Adapun daya tampung lingkungan itu seperti hutan, sungai, dan daerah aliran sungai (DAS). Sangat penting untuk memastikan bahwa wilayah-wilayah tersebut dapat berfungsi normal. Sebab, dewasa ini pada daerah yang menjadi daya tampung lingkungan, banyak dilakukan pembangunan yang tidak sesuai dengan kebijakan perencanaan ruang.
“Alokasi-alokasi perencanaan wilayah ataupun kawasan yang berfungsi untuk perlindungan, apalagi kawasan konservasi, malah difungsikan sebagai areal budi daya,” ujarnya.
Pada beberapa wilayah DAS, seharusnya ada hutan yang berfungsi sebagai wilayah serapan air atau zona buffer (penyangga), untuk mencegah terjadinya limpasan-limpasan air dari sungai-sungai besar. Harus diperhatikan eksistensinya dalam konteks mencegah dan menangani banjir.
“Hari ini eksistingnya banyak wilayah itu yang terkonverasi, baik menjadi permukiman ataupun menjadi kawasan industri perkebunan atau industri lainnya yang mengonversi hutan,” tambahnya.
Maka dari itu, ujar Bayu, penting untuk dilakukan pengaturan kembali pola ruang, karena dapat menjadi solusi jangka menengah untuk mengurangi atau menekan bencana banjir di Bumi Tambun Bungai. Dalam jangka panjangnya, hasil dari pengaturan pola ruang dapat menjadi dasar untuk melakukan upaya-upaya pengendalian penggunaan kawasan yang sesuai peruntukan.

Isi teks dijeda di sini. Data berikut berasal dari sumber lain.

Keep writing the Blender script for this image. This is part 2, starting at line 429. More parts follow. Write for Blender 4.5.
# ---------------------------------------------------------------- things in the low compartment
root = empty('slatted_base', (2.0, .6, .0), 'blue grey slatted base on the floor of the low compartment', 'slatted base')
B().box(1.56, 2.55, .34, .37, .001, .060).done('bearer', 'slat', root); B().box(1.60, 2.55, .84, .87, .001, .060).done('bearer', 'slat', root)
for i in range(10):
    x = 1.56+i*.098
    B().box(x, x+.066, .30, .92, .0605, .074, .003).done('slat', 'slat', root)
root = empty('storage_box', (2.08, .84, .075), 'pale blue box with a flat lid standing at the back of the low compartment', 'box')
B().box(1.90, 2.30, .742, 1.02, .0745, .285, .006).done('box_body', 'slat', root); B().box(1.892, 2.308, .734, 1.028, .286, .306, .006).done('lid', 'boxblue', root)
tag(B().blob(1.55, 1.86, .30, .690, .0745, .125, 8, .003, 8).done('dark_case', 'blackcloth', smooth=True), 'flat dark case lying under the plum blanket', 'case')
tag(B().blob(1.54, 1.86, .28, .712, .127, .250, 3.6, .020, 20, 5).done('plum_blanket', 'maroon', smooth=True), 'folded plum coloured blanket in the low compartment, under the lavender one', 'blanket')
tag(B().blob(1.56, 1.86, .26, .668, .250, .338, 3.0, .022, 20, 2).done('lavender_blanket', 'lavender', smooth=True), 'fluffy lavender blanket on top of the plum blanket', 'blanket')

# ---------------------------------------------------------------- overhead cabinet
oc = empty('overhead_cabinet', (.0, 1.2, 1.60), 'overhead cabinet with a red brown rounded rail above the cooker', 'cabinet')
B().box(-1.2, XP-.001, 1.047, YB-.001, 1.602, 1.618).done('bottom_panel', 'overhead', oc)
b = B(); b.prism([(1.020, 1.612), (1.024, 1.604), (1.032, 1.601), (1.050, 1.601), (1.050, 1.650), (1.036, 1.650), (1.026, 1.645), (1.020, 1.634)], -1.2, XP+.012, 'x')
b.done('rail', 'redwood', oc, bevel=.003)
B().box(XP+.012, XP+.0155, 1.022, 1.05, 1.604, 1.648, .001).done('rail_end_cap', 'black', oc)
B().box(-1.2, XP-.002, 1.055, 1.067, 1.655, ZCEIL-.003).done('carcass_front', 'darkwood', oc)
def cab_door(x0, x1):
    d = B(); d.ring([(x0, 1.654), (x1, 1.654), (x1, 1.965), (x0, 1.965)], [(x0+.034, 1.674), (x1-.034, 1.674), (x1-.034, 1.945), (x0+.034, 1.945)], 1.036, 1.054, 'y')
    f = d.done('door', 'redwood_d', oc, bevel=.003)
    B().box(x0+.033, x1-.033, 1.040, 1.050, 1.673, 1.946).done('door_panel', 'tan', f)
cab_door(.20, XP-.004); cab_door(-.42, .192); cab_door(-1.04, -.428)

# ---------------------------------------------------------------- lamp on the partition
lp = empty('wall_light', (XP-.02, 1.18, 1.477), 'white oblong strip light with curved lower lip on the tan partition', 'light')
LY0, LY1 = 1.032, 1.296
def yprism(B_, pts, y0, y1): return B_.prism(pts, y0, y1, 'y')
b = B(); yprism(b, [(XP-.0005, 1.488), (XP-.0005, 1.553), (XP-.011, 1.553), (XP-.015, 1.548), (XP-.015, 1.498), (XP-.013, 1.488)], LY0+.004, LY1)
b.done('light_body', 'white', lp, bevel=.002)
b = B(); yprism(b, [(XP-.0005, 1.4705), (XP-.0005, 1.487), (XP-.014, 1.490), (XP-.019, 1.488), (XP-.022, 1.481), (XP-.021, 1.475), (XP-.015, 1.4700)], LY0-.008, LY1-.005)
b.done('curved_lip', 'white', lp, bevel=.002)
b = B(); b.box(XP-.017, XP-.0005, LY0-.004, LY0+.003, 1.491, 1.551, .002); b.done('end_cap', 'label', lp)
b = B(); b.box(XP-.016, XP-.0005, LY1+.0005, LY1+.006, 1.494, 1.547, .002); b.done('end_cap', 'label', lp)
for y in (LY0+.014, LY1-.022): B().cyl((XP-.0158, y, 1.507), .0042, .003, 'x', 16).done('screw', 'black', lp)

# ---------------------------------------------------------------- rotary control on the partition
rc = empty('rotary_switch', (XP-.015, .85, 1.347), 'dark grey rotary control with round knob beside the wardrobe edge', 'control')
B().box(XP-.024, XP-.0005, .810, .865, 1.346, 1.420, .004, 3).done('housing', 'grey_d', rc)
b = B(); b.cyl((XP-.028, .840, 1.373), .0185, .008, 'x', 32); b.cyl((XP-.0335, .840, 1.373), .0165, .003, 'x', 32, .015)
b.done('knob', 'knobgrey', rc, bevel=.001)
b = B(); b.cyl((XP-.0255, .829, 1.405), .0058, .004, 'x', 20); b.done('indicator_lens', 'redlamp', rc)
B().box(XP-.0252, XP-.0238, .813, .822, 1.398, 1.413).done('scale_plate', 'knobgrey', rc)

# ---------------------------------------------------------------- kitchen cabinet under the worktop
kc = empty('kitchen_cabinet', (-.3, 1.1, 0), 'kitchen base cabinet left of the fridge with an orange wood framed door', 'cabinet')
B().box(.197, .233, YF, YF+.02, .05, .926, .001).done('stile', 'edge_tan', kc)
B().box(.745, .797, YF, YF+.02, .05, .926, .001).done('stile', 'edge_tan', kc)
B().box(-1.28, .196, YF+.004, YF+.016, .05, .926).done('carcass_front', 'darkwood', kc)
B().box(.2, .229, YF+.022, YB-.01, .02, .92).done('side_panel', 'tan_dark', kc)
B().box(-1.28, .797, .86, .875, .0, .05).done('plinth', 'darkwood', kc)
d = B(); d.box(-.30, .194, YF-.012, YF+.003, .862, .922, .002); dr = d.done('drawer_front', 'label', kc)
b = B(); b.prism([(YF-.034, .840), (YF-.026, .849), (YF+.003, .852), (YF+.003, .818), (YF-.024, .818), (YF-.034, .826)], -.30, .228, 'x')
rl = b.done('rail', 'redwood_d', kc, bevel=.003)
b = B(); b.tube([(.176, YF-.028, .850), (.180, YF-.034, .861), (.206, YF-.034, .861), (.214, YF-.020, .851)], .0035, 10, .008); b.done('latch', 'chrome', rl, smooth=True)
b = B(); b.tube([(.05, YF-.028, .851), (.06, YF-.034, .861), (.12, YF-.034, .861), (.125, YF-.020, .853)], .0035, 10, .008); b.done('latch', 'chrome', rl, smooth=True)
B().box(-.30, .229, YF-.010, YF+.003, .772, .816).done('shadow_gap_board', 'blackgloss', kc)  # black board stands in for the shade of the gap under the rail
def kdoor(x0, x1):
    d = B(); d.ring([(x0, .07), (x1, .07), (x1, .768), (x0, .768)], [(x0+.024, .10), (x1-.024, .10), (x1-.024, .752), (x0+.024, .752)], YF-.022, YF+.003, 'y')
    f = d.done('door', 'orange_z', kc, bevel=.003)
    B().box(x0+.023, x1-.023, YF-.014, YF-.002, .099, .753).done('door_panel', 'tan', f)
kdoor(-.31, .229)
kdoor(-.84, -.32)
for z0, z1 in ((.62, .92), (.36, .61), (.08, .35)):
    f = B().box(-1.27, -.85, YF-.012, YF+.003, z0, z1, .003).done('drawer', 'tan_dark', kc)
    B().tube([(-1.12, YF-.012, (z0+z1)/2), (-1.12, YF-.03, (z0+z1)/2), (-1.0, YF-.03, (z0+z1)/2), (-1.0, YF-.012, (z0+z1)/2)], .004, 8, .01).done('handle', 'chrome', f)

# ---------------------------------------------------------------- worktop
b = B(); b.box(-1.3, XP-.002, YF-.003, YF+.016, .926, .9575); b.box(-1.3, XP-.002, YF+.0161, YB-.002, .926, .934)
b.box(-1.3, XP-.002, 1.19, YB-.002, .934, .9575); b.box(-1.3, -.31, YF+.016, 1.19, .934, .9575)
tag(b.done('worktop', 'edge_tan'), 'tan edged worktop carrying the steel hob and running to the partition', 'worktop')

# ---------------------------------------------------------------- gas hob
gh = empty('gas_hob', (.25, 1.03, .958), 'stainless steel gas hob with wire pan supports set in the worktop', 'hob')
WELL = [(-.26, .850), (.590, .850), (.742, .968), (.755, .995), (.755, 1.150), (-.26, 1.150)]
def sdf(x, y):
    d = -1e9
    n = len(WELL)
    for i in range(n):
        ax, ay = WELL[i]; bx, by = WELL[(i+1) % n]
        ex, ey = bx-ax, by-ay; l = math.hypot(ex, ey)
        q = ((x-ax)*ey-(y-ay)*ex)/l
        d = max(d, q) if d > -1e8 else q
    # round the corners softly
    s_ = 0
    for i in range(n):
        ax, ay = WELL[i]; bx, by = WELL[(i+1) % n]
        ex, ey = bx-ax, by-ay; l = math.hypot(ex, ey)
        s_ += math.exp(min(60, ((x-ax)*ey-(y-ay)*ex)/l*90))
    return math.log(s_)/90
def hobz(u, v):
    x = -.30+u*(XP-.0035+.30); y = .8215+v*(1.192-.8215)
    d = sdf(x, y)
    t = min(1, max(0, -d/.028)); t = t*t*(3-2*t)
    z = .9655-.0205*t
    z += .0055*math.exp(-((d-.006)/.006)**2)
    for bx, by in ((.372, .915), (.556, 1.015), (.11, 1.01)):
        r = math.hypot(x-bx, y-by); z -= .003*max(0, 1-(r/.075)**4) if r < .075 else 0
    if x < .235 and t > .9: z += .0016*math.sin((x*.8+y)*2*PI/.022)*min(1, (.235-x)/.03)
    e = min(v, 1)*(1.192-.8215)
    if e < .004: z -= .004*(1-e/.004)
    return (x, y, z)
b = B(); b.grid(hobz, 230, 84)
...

“Dalam hal ini mengevaluasi pemanfaatan ruang, kalau tidak sesuai dengan peruntukan, berarti harus dicabut izin-izin yang ada diterbitkan, ataupun upaya-upaya untuk melakukan pemulihan terhadap wilayah-wilayah penting seperti hutan, ekosistem gambut, dan sungai-sungai, supaya fungsinya kembali optimal,” pungkasnya. (ovi/dan/ce/ala/ko)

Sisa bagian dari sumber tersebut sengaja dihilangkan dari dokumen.